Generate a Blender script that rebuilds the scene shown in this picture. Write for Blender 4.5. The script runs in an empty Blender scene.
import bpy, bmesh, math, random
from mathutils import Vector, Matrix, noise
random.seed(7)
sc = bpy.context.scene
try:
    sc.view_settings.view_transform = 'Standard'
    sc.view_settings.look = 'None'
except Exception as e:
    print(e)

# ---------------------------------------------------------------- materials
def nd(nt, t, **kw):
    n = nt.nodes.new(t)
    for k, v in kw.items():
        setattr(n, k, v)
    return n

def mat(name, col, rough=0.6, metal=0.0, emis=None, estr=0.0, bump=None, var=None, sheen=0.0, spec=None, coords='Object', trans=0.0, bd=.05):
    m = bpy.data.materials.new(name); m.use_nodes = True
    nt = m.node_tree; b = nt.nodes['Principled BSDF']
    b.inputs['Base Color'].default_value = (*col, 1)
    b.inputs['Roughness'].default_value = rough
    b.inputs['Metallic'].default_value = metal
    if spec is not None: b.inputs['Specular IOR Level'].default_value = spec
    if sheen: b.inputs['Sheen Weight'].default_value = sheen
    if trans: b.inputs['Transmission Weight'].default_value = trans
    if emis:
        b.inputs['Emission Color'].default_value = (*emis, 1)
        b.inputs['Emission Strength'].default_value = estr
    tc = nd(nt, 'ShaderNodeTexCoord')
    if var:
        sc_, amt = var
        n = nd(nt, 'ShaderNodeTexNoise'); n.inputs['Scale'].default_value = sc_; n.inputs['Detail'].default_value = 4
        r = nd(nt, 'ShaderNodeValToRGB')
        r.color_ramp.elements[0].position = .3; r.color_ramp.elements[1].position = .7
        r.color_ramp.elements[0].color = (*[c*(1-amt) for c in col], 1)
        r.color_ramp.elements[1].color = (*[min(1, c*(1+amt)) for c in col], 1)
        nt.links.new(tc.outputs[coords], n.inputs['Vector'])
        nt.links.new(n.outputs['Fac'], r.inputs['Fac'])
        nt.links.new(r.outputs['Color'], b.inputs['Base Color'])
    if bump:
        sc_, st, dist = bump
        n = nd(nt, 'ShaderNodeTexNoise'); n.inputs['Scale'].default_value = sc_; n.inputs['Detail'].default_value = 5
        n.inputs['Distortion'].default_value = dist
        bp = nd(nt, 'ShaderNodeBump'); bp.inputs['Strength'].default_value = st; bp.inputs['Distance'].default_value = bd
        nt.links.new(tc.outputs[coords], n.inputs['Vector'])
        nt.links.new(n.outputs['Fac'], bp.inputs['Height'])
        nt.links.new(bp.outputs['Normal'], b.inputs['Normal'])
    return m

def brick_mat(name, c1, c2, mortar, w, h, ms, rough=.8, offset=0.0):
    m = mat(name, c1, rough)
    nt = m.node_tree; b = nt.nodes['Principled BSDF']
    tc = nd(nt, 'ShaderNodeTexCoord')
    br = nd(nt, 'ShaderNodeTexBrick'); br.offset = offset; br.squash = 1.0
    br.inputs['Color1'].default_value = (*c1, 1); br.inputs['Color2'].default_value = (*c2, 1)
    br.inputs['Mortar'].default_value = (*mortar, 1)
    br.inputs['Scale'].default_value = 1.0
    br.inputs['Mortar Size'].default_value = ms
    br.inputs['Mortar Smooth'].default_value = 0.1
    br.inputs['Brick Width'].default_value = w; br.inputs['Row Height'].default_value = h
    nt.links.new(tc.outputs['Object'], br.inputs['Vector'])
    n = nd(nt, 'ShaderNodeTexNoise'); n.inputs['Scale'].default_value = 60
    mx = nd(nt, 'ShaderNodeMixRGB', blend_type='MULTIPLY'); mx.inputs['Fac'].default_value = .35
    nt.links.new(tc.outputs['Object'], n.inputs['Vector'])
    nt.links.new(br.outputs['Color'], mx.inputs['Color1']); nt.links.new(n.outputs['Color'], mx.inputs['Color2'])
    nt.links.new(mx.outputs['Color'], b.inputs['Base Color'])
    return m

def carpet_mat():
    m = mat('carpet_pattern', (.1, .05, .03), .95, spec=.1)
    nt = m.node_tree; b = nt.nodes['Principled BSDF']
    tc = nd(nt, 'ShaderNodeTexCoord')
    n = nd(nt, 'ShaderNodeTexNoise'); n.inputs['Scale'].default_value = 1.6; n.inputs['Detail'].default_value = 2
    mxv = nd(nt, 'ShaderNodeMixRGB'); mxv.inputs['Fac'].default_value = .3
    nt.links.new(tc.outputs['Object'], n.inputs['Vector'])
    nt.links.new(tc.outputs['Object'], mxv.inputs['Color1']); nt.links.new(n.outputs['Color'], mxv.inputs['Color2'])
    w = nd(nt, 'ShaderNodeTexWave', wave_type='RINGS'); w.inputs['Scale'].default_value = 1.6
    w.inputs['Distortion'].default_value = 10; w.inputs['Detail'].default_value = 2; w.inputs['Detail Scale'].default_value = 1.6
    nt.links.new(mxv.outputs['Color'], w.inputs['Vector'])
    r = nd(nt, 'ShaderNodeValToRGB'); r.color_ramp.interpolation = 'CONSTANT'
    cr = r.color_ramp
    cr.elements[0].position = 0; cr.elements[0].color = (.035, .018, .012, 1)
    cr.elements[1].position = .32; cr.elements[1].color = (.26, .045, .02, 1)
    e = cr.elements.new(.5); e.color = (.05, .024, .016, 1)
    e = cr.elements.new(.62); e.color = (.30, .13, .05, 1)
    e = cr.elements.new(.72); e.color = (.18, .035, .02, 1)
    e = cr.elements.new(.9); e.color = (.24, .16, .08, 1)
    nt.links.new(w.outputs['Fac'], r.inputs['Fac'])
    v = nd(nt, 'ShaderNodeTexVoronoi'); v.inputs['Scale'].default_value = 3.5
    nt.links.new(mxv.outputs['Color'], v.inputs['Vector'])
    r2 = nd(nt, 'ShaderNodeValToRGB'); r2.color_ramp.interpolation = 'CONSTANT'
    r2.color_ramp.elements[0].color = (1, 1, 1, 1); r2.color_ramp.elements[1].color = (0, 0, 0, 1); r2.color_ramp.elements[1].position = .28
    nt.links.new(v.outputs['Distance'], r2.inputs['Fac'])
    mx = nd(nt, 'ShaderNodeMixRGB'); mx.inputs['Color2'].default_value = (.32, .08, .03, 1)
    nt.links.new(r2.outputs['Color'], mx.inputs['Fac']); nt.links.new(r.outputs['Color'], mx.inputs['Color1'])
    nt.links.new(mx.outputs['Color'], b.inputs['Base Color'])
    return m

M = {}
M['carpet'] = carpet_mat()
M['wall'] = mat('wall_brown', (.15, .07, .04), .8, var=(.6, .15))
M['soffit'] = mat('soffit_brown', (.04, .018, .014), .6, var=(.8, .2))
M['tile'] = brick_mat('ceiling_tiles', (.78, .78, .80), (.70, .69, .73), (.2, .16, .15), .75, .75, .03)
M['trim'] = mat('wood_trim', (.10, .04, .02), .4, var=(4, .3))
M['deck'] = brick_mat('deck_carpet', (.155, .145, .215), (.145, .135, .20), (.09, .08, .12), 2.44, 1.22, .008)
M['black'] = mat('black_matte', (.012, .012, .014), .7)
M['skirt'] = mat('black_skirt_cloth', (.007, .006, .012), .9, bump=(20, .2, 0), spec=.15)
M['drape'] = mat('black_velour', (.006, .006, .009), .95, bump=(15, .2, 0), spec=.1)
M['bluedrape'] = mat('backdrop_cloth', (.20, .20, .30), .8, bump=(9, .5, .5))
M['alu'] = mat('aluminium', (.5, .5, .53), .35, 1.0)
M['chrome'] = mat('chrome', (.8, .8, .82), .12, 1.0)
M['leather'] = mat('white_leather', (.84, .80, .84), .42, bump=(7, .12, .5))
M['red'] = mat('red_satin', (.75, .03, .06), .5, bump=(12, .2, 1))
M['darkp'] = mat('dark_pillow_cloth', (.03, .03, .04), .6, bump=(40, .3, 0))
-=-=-
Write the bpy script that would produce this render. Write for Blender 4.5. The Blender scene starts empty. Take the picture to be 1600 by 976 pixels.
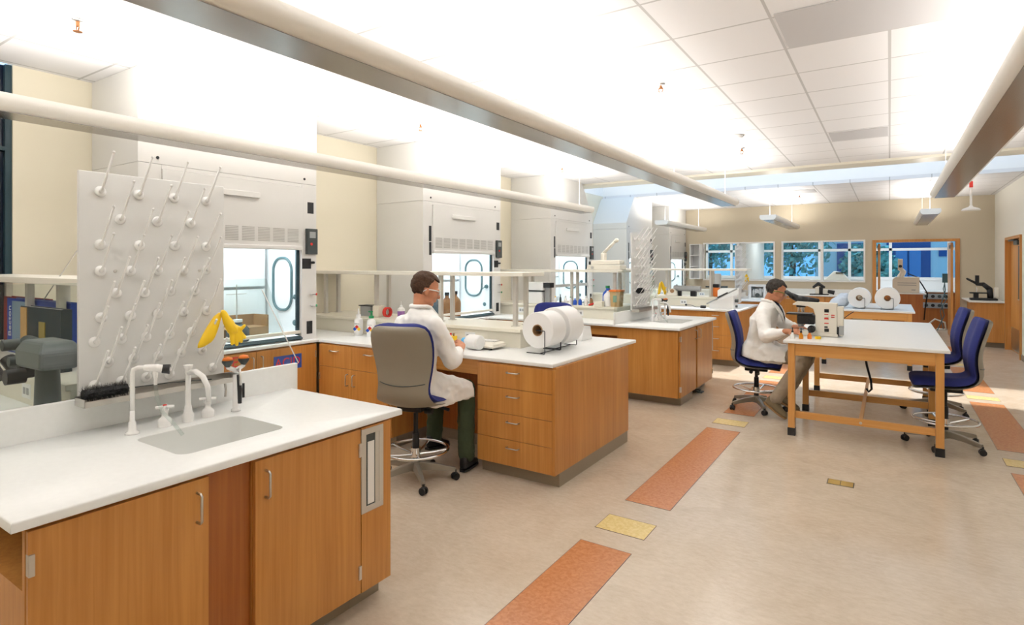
-=-=-
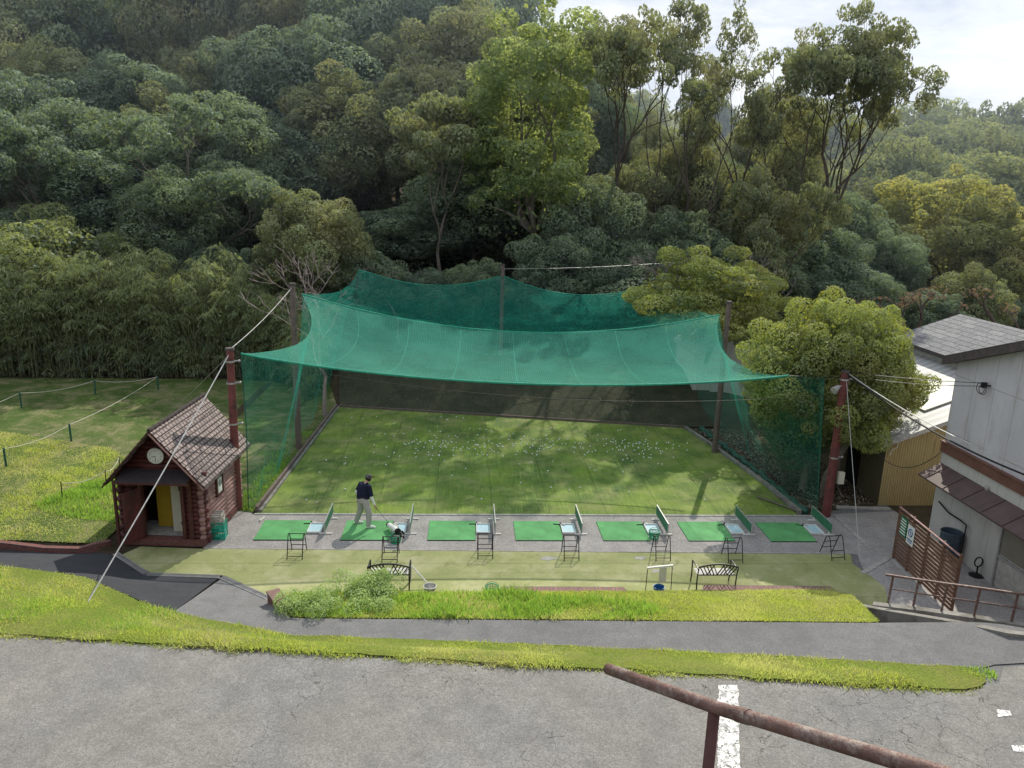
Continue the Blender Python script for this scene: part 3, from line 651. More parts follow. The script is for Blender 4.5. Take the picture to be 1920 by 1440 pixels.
-=-=-
• Exercise description
Locate the lines above that hold the word "from". Show every one of them.

• Answer to this task
from mathutils import Vector, Matrix, noise
Continue the Blender Python script for this scene: part 3, from line 651. More parts follow. The script is for Blender 4.5. Take the picture to be 1920 by 1440 pixels.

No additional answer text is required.